Parry's solution seems logical in going back to the Premier League and securing not only an immediate bailout, but a long-term formula to derive more cash from it.

This includes an immediate advance of £100 million (A$182 million) to the Football Association and another £250 million (A$454.5 million) to the EFL.

While EFL clubs are optimistic that plans to boost their bank balances are in play, they know just why there is so much suspicion about the motives of the Premier League elite.

The problem is Parry - the Premier League's first chief executive - didn't work with the current leadership but with the two most successful teams, Manchester United and Liverpool.

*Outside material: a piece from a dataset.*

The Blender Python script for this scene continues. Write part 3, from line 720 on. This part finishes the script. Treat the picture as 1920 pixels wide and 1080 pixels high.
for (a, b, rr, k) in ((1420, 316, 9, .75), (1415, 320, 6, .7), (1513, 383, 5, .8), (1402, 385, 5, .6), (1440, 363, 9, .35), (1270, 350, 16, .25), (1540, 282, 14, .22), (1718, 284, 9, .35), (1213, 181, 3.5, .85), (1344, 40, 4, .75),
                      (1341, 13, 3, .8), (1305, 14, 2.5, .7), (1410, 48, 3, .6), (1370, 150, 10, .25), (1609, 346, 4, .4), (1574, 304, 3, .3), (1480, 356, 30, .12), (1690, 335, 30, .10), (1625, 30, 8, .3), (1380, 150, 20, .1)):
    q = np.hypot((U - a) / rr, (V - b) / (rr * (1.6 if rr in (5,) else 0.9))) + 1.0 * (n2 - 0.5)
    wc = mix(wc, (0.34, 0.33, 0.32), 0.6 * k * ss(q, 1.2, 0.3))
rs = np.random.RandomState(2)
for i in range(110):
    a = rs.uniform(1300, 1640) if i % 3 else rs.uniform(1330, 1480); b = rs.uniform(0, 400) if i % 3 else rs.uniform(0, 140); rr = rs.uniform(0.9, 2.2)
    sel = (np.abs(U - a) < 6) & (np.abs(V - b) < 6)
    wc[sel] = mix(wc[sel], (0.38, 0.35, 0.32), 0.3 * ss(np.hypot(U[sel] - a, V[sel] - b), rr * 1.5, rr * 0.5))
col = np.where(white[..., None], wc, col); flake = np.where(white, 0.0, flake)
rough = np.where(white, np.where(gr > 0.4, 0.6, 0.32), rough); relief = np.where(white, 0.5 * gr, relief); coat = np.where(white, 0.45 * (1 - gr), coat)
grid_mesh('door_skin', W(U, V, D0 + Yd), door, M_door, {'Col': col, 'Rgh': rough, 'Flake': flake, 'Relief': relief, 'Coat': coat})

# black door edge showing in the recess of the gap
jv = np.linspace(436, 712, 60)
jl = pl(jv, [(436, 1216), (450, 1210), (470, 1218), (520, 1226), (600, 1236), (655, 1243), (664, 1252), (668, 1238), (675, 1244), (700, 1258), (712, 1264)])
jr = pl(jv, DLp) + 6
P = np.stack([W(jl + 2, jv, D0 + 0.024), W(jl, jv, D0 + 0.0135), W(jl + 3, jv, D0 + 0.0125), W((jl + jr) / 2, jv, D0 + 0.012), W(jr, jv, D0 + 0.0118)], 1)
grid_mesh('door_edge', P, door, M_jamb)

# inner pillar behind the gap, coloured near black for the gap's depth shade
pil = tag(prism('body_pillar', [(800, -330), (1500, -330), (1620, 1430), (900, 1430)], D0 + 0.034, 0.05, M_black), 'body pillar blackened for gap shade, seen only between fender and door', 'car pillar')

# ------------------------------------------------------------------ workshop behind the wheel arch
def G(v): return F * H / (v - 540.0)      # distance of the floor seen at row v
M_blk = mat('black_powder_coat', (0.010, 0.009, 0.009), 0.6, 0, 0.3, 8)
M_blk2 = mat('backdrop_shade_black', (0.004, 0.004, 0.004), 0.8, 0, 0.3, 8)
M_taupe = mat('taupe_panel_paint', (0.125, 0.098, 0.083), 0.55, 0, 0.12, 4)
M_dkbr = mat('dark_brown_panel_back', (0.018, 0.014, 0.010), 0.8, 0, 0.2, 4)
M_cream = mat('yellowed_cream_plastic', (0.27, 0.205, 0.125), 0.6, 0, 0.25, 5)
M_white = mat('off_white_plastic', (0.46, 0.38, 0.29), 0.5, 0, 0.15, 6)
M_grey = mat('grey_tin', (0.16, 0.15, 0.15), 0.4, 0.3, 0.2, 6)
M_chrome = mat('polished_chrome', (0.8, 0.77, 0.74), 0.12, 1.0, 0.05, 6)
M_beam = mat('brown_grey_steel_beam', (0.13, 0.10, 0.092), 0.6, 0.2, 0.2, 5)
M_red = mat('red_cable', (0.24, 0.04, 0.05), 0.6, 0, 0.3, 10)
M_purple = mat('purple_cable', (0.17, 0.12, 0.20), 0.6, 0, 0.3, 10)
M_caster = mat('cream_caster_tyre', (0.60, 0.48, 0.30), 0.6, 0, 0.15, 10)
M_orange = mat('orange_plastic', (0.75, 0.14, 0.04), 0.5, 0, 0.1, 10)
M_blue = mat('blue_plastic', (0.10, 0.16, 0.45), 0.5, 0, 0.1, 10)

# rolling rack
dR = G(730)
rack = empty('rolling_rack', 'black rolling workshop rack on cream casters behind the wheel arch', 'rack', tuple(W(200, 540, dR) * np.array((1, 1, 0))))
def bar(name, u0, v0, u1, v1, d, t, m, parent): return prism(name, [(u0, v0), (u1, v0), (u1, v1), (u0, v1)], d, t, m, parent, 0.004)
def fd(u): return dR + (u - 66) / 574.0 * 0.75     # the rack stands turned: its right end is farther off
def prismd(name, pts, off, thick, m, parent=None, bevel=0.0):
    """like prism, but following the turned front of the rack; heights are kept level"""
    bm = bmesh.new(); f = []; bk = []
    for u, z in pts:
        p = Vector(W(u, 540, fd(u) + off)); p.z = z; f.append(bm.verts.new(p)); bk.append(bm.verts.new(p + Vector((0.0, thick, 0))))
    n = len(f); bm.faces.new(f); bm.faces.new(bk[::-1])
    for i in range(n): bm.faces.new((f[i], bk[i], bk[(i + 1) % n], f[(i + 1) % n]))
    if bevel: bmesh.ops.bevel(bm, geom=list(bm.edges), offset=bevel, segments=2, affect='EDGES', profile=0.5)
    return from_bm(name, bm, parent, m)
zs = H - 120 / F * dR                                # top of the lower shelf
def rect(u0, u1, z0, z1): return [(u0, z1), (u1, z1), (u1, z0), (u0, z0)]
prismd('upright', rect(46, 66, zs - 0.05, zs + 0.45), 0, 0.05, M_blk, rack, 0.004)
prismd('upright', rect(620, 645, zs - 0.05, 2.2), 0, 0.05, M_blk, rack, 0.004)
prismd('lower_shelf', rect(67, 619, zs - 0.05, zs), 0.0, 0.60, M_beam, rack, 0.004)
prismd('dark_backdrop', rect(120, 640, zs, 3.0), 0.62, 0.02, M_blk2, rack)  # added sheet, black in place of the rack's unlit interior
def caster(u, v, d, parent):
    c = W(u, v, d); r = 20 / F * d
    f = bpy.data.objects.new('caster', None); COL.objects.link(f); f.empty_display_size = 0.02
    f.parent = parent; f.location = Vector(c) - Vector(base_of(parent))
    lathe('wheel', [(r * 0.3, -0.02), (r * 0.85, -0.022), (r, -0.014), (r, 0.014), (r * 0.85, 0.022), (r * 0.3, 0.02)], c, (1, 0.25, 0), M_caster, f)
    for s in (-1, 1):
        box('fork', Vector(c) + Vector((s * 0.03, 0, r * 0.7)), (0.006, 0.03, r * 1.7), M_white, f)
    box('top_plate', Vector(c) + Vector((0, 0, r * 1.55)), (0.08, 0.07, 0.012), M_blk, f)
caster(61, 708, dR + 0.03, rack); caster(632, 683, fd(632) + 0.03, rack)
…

The Premier League attacked the proposals as 'damaging' for the English game as a whole.

Downing Street denounced "backroom dealing that undermines trust in football governance"

That's because in return for the Premier League sending more cash trickling down into the EFL each year - as "Project Big Picture" envisages - United and Liverpool would carve out means to seize more control and ultimately more cash.

"This isn't about giving power to a limited number of named clubs," Parry said.

However, all 20 clubs would no longer be equal partners.

In fact, there would be only 18 with the Premier League shrunk to allow the elite to cash in with more games beyond England in a potentially expanded UEFA Champions League after 2024.

United and Liverpool would be part of a group of the nine longest serving clubs who have control of the decision-making process with the required approval of only six to instigate changes.

They'd also gain the right to sell the live TV rights to some of their games internationally.